_Written request_. Print each line of the listing once more, precisely as given.

————

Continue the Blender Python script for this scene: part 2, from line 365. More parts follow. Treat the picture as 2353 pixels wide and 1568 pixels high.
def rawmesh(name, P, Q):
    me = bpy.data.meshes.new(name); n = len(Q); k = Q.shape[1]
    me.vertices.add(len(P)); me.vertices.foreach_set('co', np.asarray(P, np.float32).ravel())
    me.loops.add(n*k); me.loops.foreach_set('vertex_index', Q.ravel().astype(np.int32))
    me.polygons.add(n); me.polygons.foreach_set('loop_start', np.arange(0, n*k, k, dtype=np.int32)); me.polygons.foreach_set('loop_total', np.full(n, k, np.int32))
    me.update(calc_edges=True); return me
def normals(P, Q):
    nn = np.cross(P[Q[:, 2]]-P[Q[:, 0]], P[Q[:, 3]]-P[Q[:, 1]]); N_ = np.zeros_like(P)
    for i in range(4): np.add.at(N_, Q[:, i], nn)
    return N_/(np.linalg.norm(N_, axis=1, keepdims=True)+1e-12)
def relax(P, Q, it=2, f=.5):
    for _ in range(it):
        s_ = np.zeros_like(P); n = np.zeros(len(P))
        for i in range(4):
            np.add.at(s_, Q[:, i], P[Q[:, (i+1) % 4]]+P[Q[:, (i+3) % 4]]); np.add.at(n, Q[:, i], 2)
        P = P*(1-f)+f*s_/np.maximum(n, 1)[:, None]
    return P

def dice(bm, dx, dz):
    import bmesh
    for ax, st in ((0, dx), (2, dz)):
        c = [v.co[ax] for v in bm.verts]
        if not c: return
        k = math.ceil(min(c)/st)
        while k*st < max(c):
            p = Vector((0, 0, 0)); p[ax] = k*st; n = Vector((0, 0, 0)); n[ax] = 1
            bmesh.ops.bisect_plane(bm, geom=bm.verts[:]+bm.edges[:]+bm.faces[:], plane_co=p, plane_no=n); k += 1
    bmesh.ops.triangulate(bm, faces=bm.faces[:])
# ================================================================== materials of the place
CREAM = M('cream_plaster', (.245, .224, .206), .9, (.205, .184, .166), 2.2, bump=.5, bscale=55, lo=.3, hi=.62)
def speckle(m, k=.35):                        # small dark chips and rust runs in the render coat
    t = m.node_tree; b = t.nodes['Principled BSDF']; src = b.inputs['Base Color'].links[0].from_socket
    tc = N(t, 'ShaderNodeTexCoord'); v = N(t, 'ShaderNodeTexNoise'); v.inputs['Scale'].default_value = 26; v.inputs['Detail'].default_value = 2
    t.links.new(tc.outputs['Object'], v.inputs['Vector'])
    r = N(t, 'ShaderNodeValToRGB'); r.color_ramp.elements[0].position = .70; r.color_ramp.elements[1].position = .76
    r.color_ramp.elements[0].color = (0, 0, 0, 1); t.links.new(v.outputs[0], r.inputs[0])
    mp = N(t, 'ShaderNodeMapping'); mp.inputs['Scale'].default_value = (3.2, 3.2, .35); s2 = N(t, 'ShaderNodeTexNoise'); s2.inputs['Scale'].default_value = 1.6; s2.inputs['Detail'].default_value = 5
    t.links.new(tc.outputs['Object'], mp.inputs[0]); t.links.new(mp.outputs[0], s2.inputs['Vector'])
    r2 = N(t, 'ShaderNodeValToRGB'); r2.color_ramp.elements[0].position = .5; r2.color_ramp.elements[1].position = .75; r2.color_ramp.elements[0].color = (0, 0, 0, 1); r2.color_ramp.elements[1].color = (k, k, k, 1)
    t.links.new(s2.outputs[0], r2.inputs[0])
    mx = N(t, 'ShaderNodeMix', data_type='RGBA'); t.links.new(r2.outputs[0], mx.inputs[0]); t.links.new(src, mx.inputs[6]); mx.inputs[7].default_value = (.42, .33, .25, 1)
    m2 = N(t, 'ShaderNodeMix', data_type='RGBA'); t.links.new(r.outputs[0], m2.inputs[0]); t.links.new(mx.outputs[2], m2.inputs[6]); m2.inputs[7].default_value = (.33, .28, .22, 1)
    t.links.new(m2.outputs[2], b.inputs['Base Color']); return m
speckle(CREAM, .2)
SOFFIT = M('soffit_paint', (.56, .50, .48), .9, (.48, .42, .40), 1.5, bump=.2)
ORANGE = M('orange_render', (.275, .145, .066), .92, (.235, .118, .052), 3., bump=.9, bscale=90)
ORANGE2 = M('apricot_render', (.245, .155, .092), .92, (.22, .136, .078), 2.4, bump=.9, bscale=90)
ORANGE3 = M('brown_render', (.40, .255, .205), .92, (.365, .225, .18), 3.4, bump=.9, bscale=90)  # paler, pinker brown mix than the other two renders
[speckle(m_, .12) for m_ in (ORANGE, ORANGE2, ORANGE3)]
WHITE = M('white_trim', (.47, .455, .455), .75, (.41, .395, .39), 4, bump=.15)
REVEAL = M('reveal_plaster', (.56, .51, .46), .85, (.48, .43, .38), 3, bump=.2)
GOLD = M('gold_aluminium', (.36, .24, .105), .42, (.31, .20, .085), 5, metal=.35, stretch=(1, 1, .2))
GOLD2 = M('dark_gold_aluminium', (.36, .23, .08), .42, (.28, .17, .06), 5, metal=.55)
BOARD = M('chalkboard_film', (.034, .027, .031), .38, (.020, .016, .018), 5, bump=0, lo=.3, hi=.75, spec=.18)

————

_Written response_.
Continue the Blender Python script for this scene: part 2, from line 365. More parts follow. Treat the picture as 2353 pixels wide and 1568 pixels high.
def rawmesh(name, P, Q):
    me = bpy.data.meshes.new(name); n = len(Q); k = Q.shape[1]
    me.vertices.add(len(P)); me.vertices.foreach_set('co', np.asarray(P, np.float32).ravel())
    me.loops.add(n*k); me.loops.foreach_set('vertex_index', Q.ravel().astype(np.int32))
    me.polygons.add(n); me.polygons.foreach_set('loop_start', np.arange(0, n*k, k, dtype=np.int32)); me.polygons.foreach_set('loop_total', np.full(n, k, np.int32))
    me.update(calc_edges=True); return me
def normals(P, Q):
    nn = np.cross(P[Q[:, 2]]-P[Q[:, 0]], P[Q[:, 3]]-P[Q[:, 1]]); N_ = np.zeros_like(P)
    for i in range(4): np.add.at(N_, Q[:, i], nn)
    return N_/(np.linalg.norm(N_, axis=1, keepdims=True)+1e-12)
def relax(P, Q, it=2, f=.5):
    for _ in range(it):
        s_ = np.zeros_like(P); n = np.zeros(len(P))
        for i in range(4):
            np.add.at(s_, Q[:, i], P[Q[:, (i+1) % 4]]+P[Q[:, (i+3) % 4]]); np.add.at(n, Q[:, i], 2)
        P = P*(1-f)+f*s_/np.maximum(n, 1)[:, None]
    return P

def dice(bm, dx, dz):
    import bmesh
    for ax, st in ((0, dx), (2, dz)):
        c = [v.co[ax] for v in bm.verts]
        if not c: return
        k = math.ceil(min(c)/st)
        while k*st < max(c):
            p = Vector((0, 0, 0)); p[ax] = k*st; n = Vector((0, 0, 0)); n[ax] = 1
            bmesh.ops.bisect_plane(bm, geom=bm.verts[:]+bm.edges[:]+bm.faces[:], plane_co=p, plane_no=n); k += 1
    bmesh.ops.triangulate(bm, faces=bm.faces[:])
# ================================================================== materials of the place
CREAM = M('cream_plaster', (.245, .224, .206), .9, (.205, .184, .166), 2.2, bump=.5, bscale=55, lo=.3, hi=.62)
def speckle(m, k=.35):                        # small dark chips and rust runs in the render coat
    t = m.node_tree; b = t.nodes['Principled BSDF']; src = b.inputs['Base Color'].links[0].from_socket
    tc = N(t, 'ShaderNodeTexCoord'); v = N(t, 'ShaderNodeTexNoise'); v.inputs['Scale'].default_value = 26; v.inputs['Detail'].default_value = 2
    t.links.new(tc.outputs['Object'], v.inputs['Vector'])
    r = N(t, 'ShaderNodeValToRGB'); r.color_ramp.elements[0].position = .70; r.color_ramp.elements[1].position = .76
    r.color_ramp.elements[0].color = (0, 0, 0, 1); t.links.new(v.outputs[0], r.inputs[0])
    mp = N(t, 'ShaderNodeMapping'); mp.inputs['Scale'].default_value = (3.2, 3.2, .35); s2 = N(t, 'ShaderNodeTexNoise'); s2.inputs['Scale'].default_value = 1.6; s2.inputs['Detail'].default_value = 5
    t.links.new(tc.outputs['Object'], mp.inputs[0]); t.links.new(mp.outputs[0], s2.inputs['Vector'])
    r2 = N(t, 'ShaderNodeValToRGB'); r2.color_ramp.elements[0].position = .5; r2.color_ramp.elements[1].position = .75; r2.color_ramp.elements[0].color = (0, 0, 0, 1); r2.color_ramp.elements[1].color = (k, k, k, 1)
    t.links.new(s2.outputs[0], r2.inputs[0])
    mx = N(t, 'ShaderNodeMix', data_type='RGBA'); t.links.new(r2.outputs[0], mx.inputs[0]); t.links.new(src, mx.inputs[6]); mx.inputs[7].default_value = (.42, .33, .25, 1)
    m2 = N(t, 'ShaderNodeMix', data_type='RGBA'); t.links.new(r.outputs[0], m2.inputs[0]); t.links.new(mx.outputs[2], m2.inputs[6]); m2.inputs[7].default_value = (.33, .28, .22, 1)
    t.links.new(m2.outputs[2], b.inputs['Base Color']); return m
speckle(CREAM, .2)
SOFFIT = M('soffit_paint', (.56, .50, .48), .9, (.48, .42, .40), 1.5, bump=.2)
ORANGE = M('orange_render', (.275, .145, .066), .92, (.235, .118, .052), 3., bump=.9, bscale=90)
ORANGE2 = M('apricot_render', (.245, .155, .092), .92, (.22, .136, .078), 2.4, bump=.9, bscale=90)
ORANGE3 = M('brown_render', (.40, .255, .205), .92, (.365, .225, .18), 3.4, bump=.9, bscale=90)  # paler, pinker brown mix than the other two renders
[speckle(m_, .12) for m_ in (ORANGE, ORANGE2, ORANGE3)]
WHITE = M('white_trim', (.47, .455, .455), .75, (.41, .395, .39), 4, bump=.15)
REVEAL = M('reveal_plaster', (.56, .51, .46), .85, (.48, .43, .38), 3, bump=.2)
GOLD = M('gold_aluminium', (.36, .24, .105), .42, (.31, .20, .085), 5, metal=.35, stretch=(1, 1, .2))
GOLD2 = M('dark_gold_aluminium', (.36, .23, .08), .42, (.28, .17, .06), 5, metal=.55)
BOARD = M('chalkboard_film', (.034, .027, .031), .38, (.020, .016, .018), 5, bump=0, lo=.3, hi=.75, spec=.18)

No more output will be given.